Small-World Network Effect in Competing Glauber- and Kawasaki-type Dynamics

TL;DR

This paper explores how small-world network effects influence competing Glauber- and Kawasaki-type dynamics within the Gaussian model, revealing phase diagram modifications and distinct impacts on each dynamic process.

Contribution

It introduces analysis of small-world network effects on competing Glauber- and Kawasaki-type dynamics, highlighting their different influences on phase behavior and system organization.

Findings

Small-world effects alter phase diagrams significantly.

Glauber dynamics are influenced mainly by average coordination number.
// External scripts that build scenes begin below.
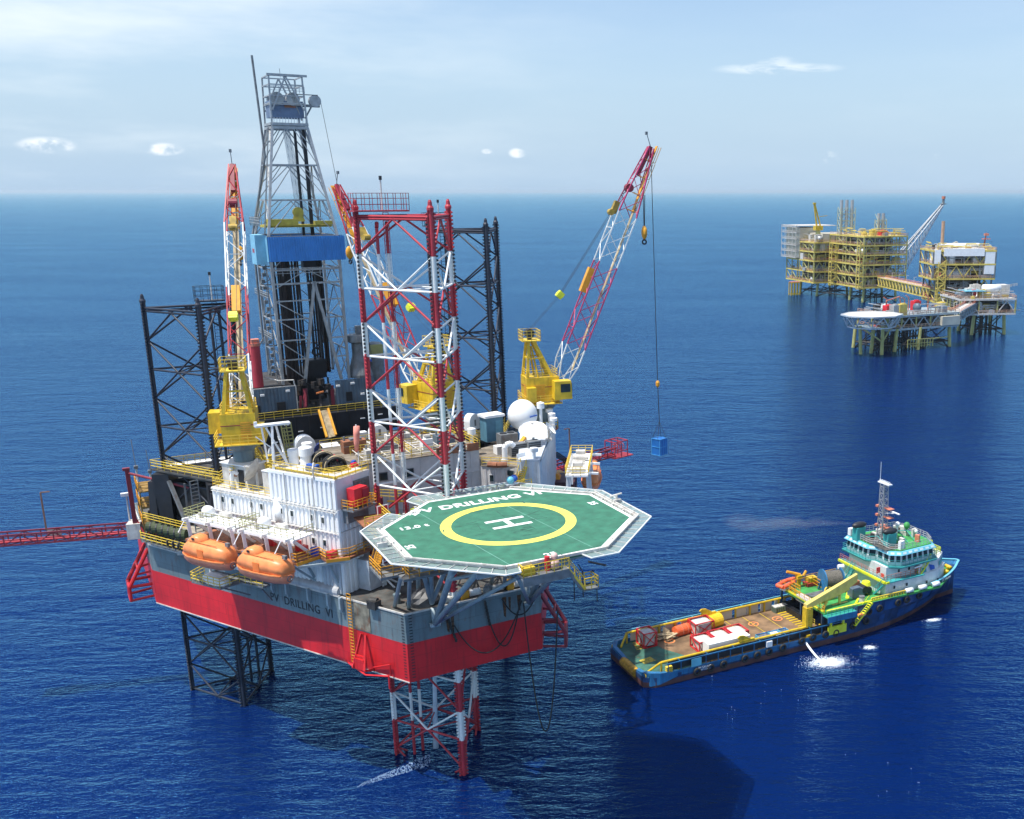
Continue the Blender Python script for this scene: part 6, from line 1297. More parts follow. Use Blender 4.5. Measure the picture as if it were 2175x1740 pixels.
simple('red_wheeled_bin', 'red bin standing at the foot of the starboard quarters behind the helideck', 'bin', RW(8.3, 9.4, 27.4), RA, [('bin', MB().box((0, 0, .7), (.9, .7, 1.3)), 'red2'), ('lid', MB().box((0, 0, 1.4), (1.0, .8, .12)), 'red2')])
t = thing('helideck_access_stair', 'yellow handrails of the stairs rising to the aft edge of the helideck', 'stair', RW(0, 0, 0), RA)
m = MB(); m.box2((4.0, 5.5, 27.0), (12.5, 9.5, 27.2)); m.build('landing', 'dsteel', t); m = MB(); m.stairs((5.4, 8.6, 27.2), (5.0, 4.6, 30.4), .9); m.stairs((9.6, 8.6, 27.2), (8.6, 4.6, 30.4), .9); m.rail([(4.4, 5.6, 30.4), (9.4, 5.4, 30.4)], 1.0, .9, .06); m.stairs((6.4, 7.4, 28.4), (9.0, 6.4, 30.2), .7); m.build('handrail', 'ylight', t)
simple('red_extinguisher_box', 'small red box among the yellow stair handrails behind the helideck', 'box', RW(7.2, 5.6, 30.4), RA, [('box', MB().box((0, 0, .4), (.6, .5, .7)), 'red2'), ('lid', MB().box((0, 0, .8), (.7, .6, .08)), 'red2')])
# starboard davit tower, railed slide and gear behind the helideck
t = thing('starboard_davit_tower', 'white davit platform with yellow railings seen from above beside the starboard lifeboat', 'davit', RW(20.6, 15.6, 25.2), RA + math.atan2(17, 10) - math.pi / 2)
m = MB(); m.box((0, 0, 3.9), (2.8, 11.0, .2)); 
for y in (-4.6, 0, 4.6):
    m.beam((1.2, y, 3.8), (1.4, y, 0), .3); m.beam((-1.2, y, 3.8), (-1.4, y, 0), .3); m.beam((1.0, y, 4.1), (2.6, y, 4.0), .26)
m.build('gantry_frame', 'whitec', t); m = MB(); m.rail([(-1.4, -5.5, 4.0), (1.4, -5.5, 4.0), (1.4, 5.5, 4.0), (-1.4, 5.5, 4.0)], 1.1, .9, .06, closed=True); m.build('gantry_railing', 'ylight', t)
m = MB()
for y in (-3.4, 2.6): m.box((0, y, 4.6), (1.2, 1.0, 1.1)); m.tube((-.9, y - 1, 4.5), (.9, y - 1, 4.5), .35, 12)
for y in (-.6, .4): m.box((0, y, 4.2), (1.4, .3, .3))
m.build('winch_gear', 'offw', t)
simple('dark_red_casing', 'dark red plated casing behind the helideck between the quarters and the davit', 'casing', RW(21.6, 23.8, 21.5), RA + math.atan2(17, 10) - math.pi / 2, [('casing', MB().box((0, 0, 1.9), (4.4, 5.0, 3.8)), mat('oxblood_plate', (0.075, 0.022, 0.03), .6, rust=.2)), ('yellow_gear', MB().box((-.6, 0, 4.1), (1.6, 2.0, .7), tap=.6), 'yorange')])
t = thing('hose_arch', 'bundle of black hoses arching over the starboard casing', 'hoses', RW(21.8, 27.5, 24.8), RA)
m = MB()
for k in range(4): m.path([Vector((-1.4 + k * .35, 0, 0)), Vector((-1.0 + k * .35, 0, 2.4)), Vector((0 + k * .35, -.6, 3.2)), Vector((1.6 + k * .3, -1.4, 2.0)), Vector((2.6 + k * .3, -2.4, .2))], .09, 6)
m.build('hose', 'rubber', t); MB().box((0, -.8, .2), (3.6, 2.0, .4)).build('cradle', 'yorange', t)
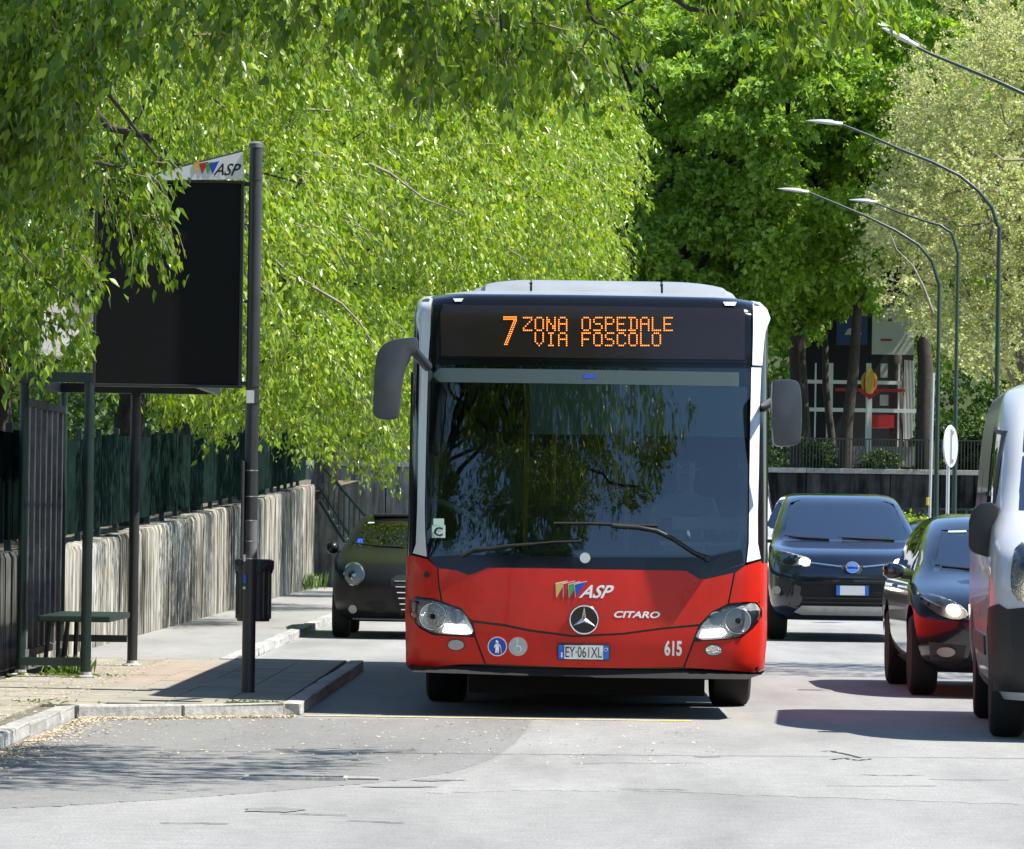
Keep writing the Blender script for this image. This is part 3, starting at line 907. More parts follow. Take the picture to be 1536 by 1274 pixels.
G().box(bc.x - .03, bc.x + .03, PY_ + .05, PY_ + .1, .75, .95).obj('bracket', M['black_metal'], bi, world=True)

# ---------------------------------------------------------------- street lamps
def street_lamp(label, Y, head, bend, pole_x, arm_pts, group='street lamps along the right kerb'):
    """pixel track of head and arm at distance Y, pole straight down to the ground"""
    base = W(pole_x, arm_pts[-1][1], Y)
    r = thing('street_lamp', label, 'street lamp', (base.x, Y, 0), 0, group)
    P = [W(x, y, Y) for x, y in arm_pts]
    n_ = len(P)
    G().tube(P, [.022 + .013 * i / (n_ - 1) for i in range(n_)], 10).obj('arm', M['lamp_green'], r, smooth=50, world=True)
    zt_ = P[-1].z
    G().tube([(base.x, Y, zt_), (base.x, Y, zt_ * .55), (base.x, Y, 1.2), (base.x, Y, 0)], [.036, .043, .054, .062], 14).obj('pole', M['lamp_green'], r, smooth=50, world=True)
    G().lathe([(.1, 0), (.1, .5), (.085, .54)], (base.x, Y, 0), 'Z', 14).obj('base_sleeve', M['lamp_green'], r, smooth=40, world=True)
    (hx0, hy0), (hx1, hy1) = head
    a, b = W(hx0, hy0, Y), W(hx1, hy1, Y)
    L = (b - a).length; d = (b - a).normalized(); up = Vector((-d.z, 0, d.x))
    if up.z < 0: up = -up
    prof = [(0, .0, .006), (.12, .02, .05), (.35, .045, .12), (.6, .06, .15), (.72, .06, .14), (.76, .045, .08), (1.0, .045, .05)]
    vs, fs = [], []
    n = 12
    for t_, h, w in prof:
        c = a + d * L * t_
        for k in range(n):
            an = 2 * math.pi * k / n
            zz_ = math.sin(an); zz_ = zz_ * h if zz_ > 0 else zz_ * h * .4
            vs.append(c + up * zz_ + Vector((0, math.cos(an) * w, 0)))
    for i in range(len(prof) - 1):
        for k in range(n):
            fs.append((i * n + k, i * n + (k + 1) % n, (i + 1) * n + (k + 1) % n, (i + 1) * n + k))
    fs += [tuple(range(n)), tuple(range((len(prof) - 1) * n, len(prof) * n))]
    G().add(vs, fs).obj('lamp_head', M['lamp_grey'], r, smooth=50, world=True)
    return r
street_lamp('nearest street lamp, its green arm reaching in at the top right corner', 67, ((1318, 40), (1376, 70)), None, 1617, ((1374, 70), (1396, 81), (1450, 103), (1500, 124), (1560, 152), (1600, 185), (1615, 220)))
street_lamp('street lamp with the highest pale head and long arm across the pale tree', 79, ((1208, 181), (1264, 187)), None, 1499, ((1262, 187), (1300, 202), (1350, 224), (1400, 244), (1440, 264), (1468, 287), (1488, 312), (1497, 340)))
street_lamp('street lamp with its pale head farthest left above the parked cars', 91, ((1165, 283), (1213, 289)), None, 1409, ((1211, 288), (1250, 304), (1300, 325), (1345, 347), (1378, 368), (1398, 392), (1408, 425)))
street_lamp('farthest and smallest street lamp, arm half hidden by the pale tree', 99, ((1272, 300), (1316, 304)), None, 1437, ((1314, 305), (1350, 319), (1385, 331), (1410, 338), (1428, 350), (1436, 378)))

# slim pole with yellow band, round sign seen from behind
c = W(1393, 780, 84)
po = thing('slim_pole', 'slim grey pole with a yellow band beside the green lamp pole', 'pole', (c.x, 84, 0))
G().tube([(c.x, 84, 0), (W(1400, 560, 84).x, 84, W(1400, 560, 84).z)], .028, 8).obj('shaft', M['steel'], po, smooth=40, world=True)
z_ = W(1392, 752, 84).z
G().lathe([(.034, z_ - .07), (.034, z_ + .07)], (W(1392, 752, 84).x, 84, 0), 'Z', 10).obj('yellow_band', M['road_yellow_fresh'], po, world=True)
c = W(1425, 670, 66)
rs = thing('road_sign', 'round road sign seen from its pale back on a slim grey post', 'road sign', (c.x, 66, 0))
G().tube([(c.x - .02, 66.03, 0), (c.x - .02, 66.03, c.z + .25)], .026, 10).obj('post', M['steel'], rs, smooth=40, world=True)
disc = G().lathe([(.295, -.012), (.305, 0), (.295, .012)], (0, 0, 0), 'Y', 36).obj('sign_disc', M['lamp_grey'], rs, smooth=40)
disc.location = (.0, -.06, c.z); disc.rotation_euler = (0, 0, math.radians(66))
rg = G().box(-.02, .02, -.05, -.02, -.24, .24).obj('channel', M['steel'], rs); rg.location = (0, -.05, c.z); rg.rotation_euler = (0, 0, math.radians(0))
for dz in (-.2, .2):
    G().box(-.09, .05, -.04, .045, c.z + dz - .02, c.z + dz + .02).obj('bracket', M['steel'], rs)

# ================================================================ TREES
def leaf_arrays(A, out, L, per, droop, size, rs, spread=.35, wratio=.48, up=0.):
    """A: twig roots (n,3); out: unit outward (n,3); L twig lengths; returns leaf base, direction, side, length"""
    n = len(A)
    t = rs.uniform(.08, 1, (n, per))
    o = out[:, None, :]
    P = A[:, None, :] + o * (L[:, None, None] * (t * (1 - .35 * droop * t))[..., None])
    P[..., 2] -= (L[:, None] * droop * t ** 2 * .9) - up * L[:, None] * t
    P += rs.normal(0, .025, P.shape)
    D = o * .45 * (1 - droop * .5) + rs.normal(0, spread, P.shape)
    D[..., 2] -= droop * 1.15
    D /= np.linalg.norm(D, axis=-1, keepdims=True) + 1e-9
    R = rs.normal(0, 1, P.shape)
    S = np.cross(D, R); S /= np.linalg.norm(S, axis=-1, keepdims=True) + 1e-9
    ln = size * rs.uniform(.42, 1.3, (n, per))
    return P.reshape(-1, 3), D.reshape(-1, 3), S.reshape(-1, 3), ln.ravel(), wratio

def leaves_to_mesh(name, P, D, S, ln, wr, m, tris=4):
    U = np.cross(S, D)
    l = ln[:, None]; w = l * wr
    n = len(P)
    if tris == 4:
        V = np.stack([P, P + D * l * .34 - S * w * .5 + U * w * .16, P + D * l * .42 - U * w * .02, P + D * l * .34 + S * w * .5 + U * w * .16, P + D * l - U * l * .06], 1)
        f = np.array([0, 2, 1, 0, 3, 2, 1, 2, 4, 2, 3, 4])
        nv = 5
    else:
        V = np.stack([P, P + D * l * .4 - S * w * .5, P + D * l * .4 + S * w * .5 + U * w * .3, P + D * l], 1)
        f = np.array([0, 2, 1, 1, 2, 3]); nv = 4
    idx = (np.arange(n)[:, None] * nv + f[None, :]).ravel()
    return fast_mesh(name, V.reshape(-1, 3), idx, 3, m)

def clumps_in(c, R, n, rs, inner=.45, keep=None):
    out = []
    tries = 0
    while len(out) < n and tries < 60:
        d = rs.normal(0, 1, (n * 2, 3)); d /= np.linalg.norm(d, axis=1, keepdims=True)
        r = rs.uniform(inner ** 2, 1, (n * 2, 1)) ** .5
        p = np.array(c) + d * r * np.array(R)
        if keep is not None: p = p[keep(p)]
        out += list(p); tries += 1
    return np.array(out[:n])

def crown(cl, rad, twigs, per, size, droop, rs, keep=None, center=None, flat=.75, L=(.25, .6), spread=.35, wr=.48, up=0., spacefn=None):
    """leafy twigs around clump centres"""
    n = len(cl)
    ci = rs.integers(0, n, twigs)
    d = rs.normal(0, 1, (twigs, 3)); d /= np.linalg.norm(d, axis=1, keepdims=True)
    rr = rs.uniform(.3, 1, (twigs, 1)) ** .6
    A = cl[ci] + d * rr * rad * np.array([1, 1, flat]) * rs.uniform(.7, 1.2, (twigs, 1))
    if center is not None:
        o = A - np.array(center); o[:, 2] *= .4
        o /= np.linalg.norm(o, axis=1, keepdims=True) + 1e-9
        out = d * .8 + o * .7
    else:
        out = d
    out[:, 2] *= .45
    out /= np.linalg.norm(out, axis=1, keepdims=True) + 1e-9
    Ls = rs.uniform(L[0], L[1], twigs)
    if keep is not None:
        tipP = A + out * Ls[:, None] * .5; tipP[:, 2] -= Ls * droop * .7
        k = keep(A) & keep(tipP)
        A, out, Ls = A[k], out[k], Ls[k]
    return A, out, Ls, leaf_arrays(A, out, Ls, per, droop, size, rs, spread, wr, up)

def twig_mesh(name, A, out, L, droop, m, rs, frac=.4, r=.004, up=0.):
    k = rs.random(len(A)) < frac
    A, out, L = A[k], out[k], L[k]
    ts = (0, .35, .7, 1.)
    n = len(A)
    rings = []
    for t in ts:
        c = A + out * (L * (t * (1 - .35 * droop * t)))[:, None]
        c[:, 2] -= L * droop * t * t * .9 - up * L * t
        rad = r * (1.1 - t * .7)
        for k_ in range(3):
            a = k_ * 2.094
            rings.append(c + np.array([math.cos(a) * rad, math.sin(a) * rad, math.sin(a + 1) * rad]))
    V = np.stack(rings, 1).reshape(-1, 3)
    f = []
    for i in range(3):
        for k_ in range(3):
            k2 = (k_ + 1) % 3
            f += [i * 3 + k_, i * 3 + k2, (i + 1) * 3 + k2, (i + 1) * 3 + k_]
    idx = (np.arange(n)[:, None] * 12 + np.array(f)[None, :]).ravel()
    return fast_mesh(name, V, idx, 4, m)

def wob(a, b, n, amp, rs, sag=0.):
    a, b = np.array(a, float), np.array(b, float)
    pts = []
    for i in range(n + 1):
        t = i / n
        p = a + (b - a) * t
        e = math.sin(math.pi * t)
        p = p + rs.normal(0, amp, 3) * e
        p[2] += sag * e
        pts.append(Vector(p))
    return pts

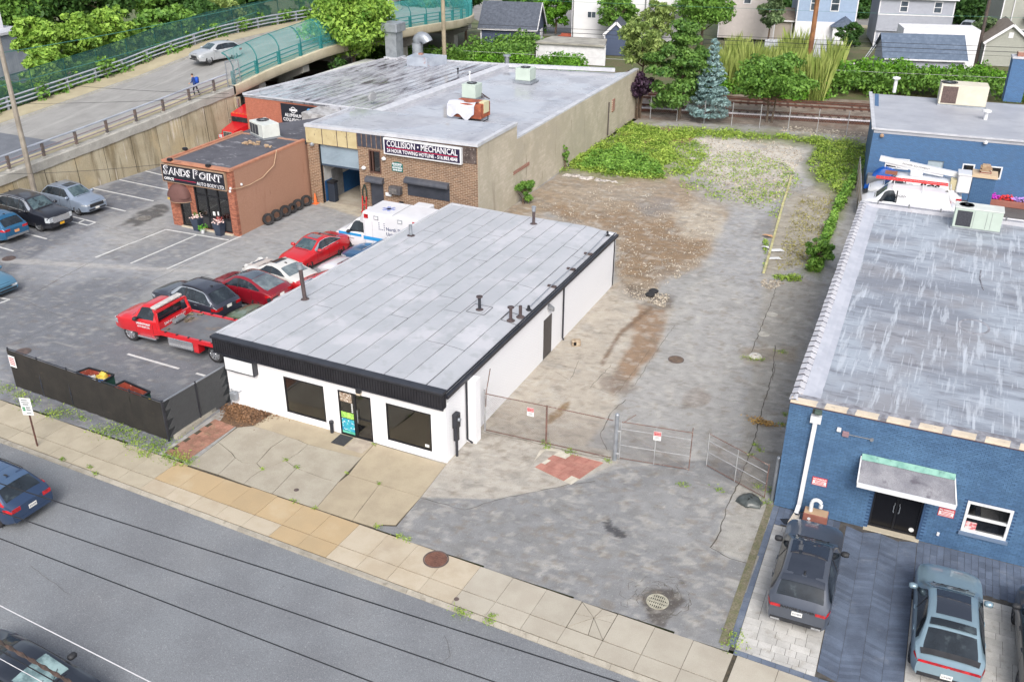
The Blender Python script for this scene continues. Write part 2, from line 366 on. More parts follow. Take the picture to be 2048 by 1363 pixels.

Kawasaki dynamics are enhanced by long-range interactions.

Abstract

In this article, we investigate the competing Glauber-type and Kawasaki-type dynamics with small-world network (SWN) effect, in the framework of the Gaussian model. The Glauber-type single-spin transition mechanism with probability p simulates the contact of the system with a heat bath and the Kawasaki-type dynamics with probability 1-p simulates an external energy flux. Two different types of SWN effect are studied, one with the total number of links increased and the other with it conserved. The competition of the dynamics leads to an interesting self-organization process that can be characterized by a phase diagram with two identifiable temperatures. By studying the modification of the phase diagrams, the SWN effect on the two dynamics is analyzed. For the Glauber-type dynamics, more important is the altered average coordination number while the Kawasaki-type dynamics is enhanced by the long range spin interaction and redistribution.